Intervento di Roberto Biscardini su Iraq – Senato, seduta 856 del 27 luglio 2005

29 luglio 2005

Signor Presidente, nei giorni scorsi, abbiamo dato il nostro voto favorevole alla partecipazione italiana alle missioni internazionali nell'ambito di una cooperazione del nostro Paese con l'Unione Europea, con la NATO e con l'ONU; missioni militari nei Balcani, in Afghanistan, in Medio Oriente e in Africa; missioni di pace e umanitarie in Paesi nei quali permangono delicate situazioni d'instabilità, con contrasti etnici e religiosi; missioni finalizzate a contrastare i focolai di terrorismo internazionale; missioni che rappresentano un momento importante, a mio avviso, della nostra politica estera; missioni che, sul piano politico, come abbiamo chiesto anche in quella sede, avrebbero però bisogno, attraverso un dibattito serio, di essere discusse e forse maggiormente approfondite, anche caso per caso, per valutare in quali direzioni esse potranno evolvere, superando lo schema di una pura valutazione di carattere militare.

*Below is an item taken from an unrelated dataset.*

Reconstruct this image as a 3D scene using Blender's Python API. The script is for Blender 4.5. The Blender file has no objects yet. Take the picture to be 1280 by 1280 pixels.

Anche se in condizioni molto diverse, il problema della nostra presenza in Iraq pone per certi versi la stessa questione. Il punto importante che abbiamo di fronte, che il nostro Paese ha di fronte, è l'evoluzione della nostra presenza militare in quel Paese, trovando una via d'uscita che non è né la semplice permanenza delle nostre truppe in quel territorio, né il semplice ritiro.
Lo SDI aveva espresso, a suo tempo, il giudizio negativo sulla decisione politica assunta dal Governo di approvare la guerra in Iraq e sulla decisione di inviare i nostri militari. Oggi, però, per onestà, bisogna dire che il nostro no non può avere più le motivazioni di allora.
Abbiamo di fronte, infatti, una situazione diversa, molto cambiata, che non può che avere un diverso significato. La motivazione del nostro no riguarda la debolezza con la quale il Governo ci sottopone la proposta di un altro rifinanziamento, senza affrontare la sostanza dei problemi.
Se la questione irachena fosse affrontata nella sua complessità, oggi si tratterebbe di discutere su quale ruolo vogliamo avere - se vogliamo averlo - nel processo di ricostruzione della società irachena, al di là della presenza delle nostre truppe, ma facendoci carico di collocare una presenza occidentale, non solo militare, che potrebbe essere anche maggiore di quella attuale, come viene richiesto dal Governo iracheno e dalla stessa Organizzazione delle Nazioni Unite, dentro uno scenario positivo, per lo sviluppo di quel Paese e per ridurre il pericolo che tanti musulmani continuino a morire per mano musulmana.
Il problema è ormai, quindi, un altro. Se da un lato non ci sono le condizioni oggettive per il ritiro immediato dei nostri militari, dall'altro, la questione è sempre più politica e meno militare. Il problema ormai è quello di contribuire a definire insieme ad altri Paesi e all'Europa, in particolare, un programma di sviluppo e di sostegno al Governo e alla popolazione irachena. E solo in quell'ambito si può definire contestualmente un progressivo, credibile e attendibile ritiro delle truppe.
Se il Governo avesse avuto la forza per affrontare in quest'Aula la questione irachena con un salto di qualità per definire una strategia politica per il futuro di quel Paese, la maggioranza non si sarebbe limitata al semplice rifinanziamento, né l'opposizione, o almeno la sua maggioranza, avrebbe votato no ancora un'altra volta.
I nostri militari stanno svolgendo un ruolo importante nel processo di democratizzazione di quel Paese, ma per costruire lo sviluppo dell'Iraq occorre fare molto di più e non di meno, e di questo dovremmo poter discutere.
(Applausi dai Gruppi Misto-SDI-US, DS-U e Mar-DL-U).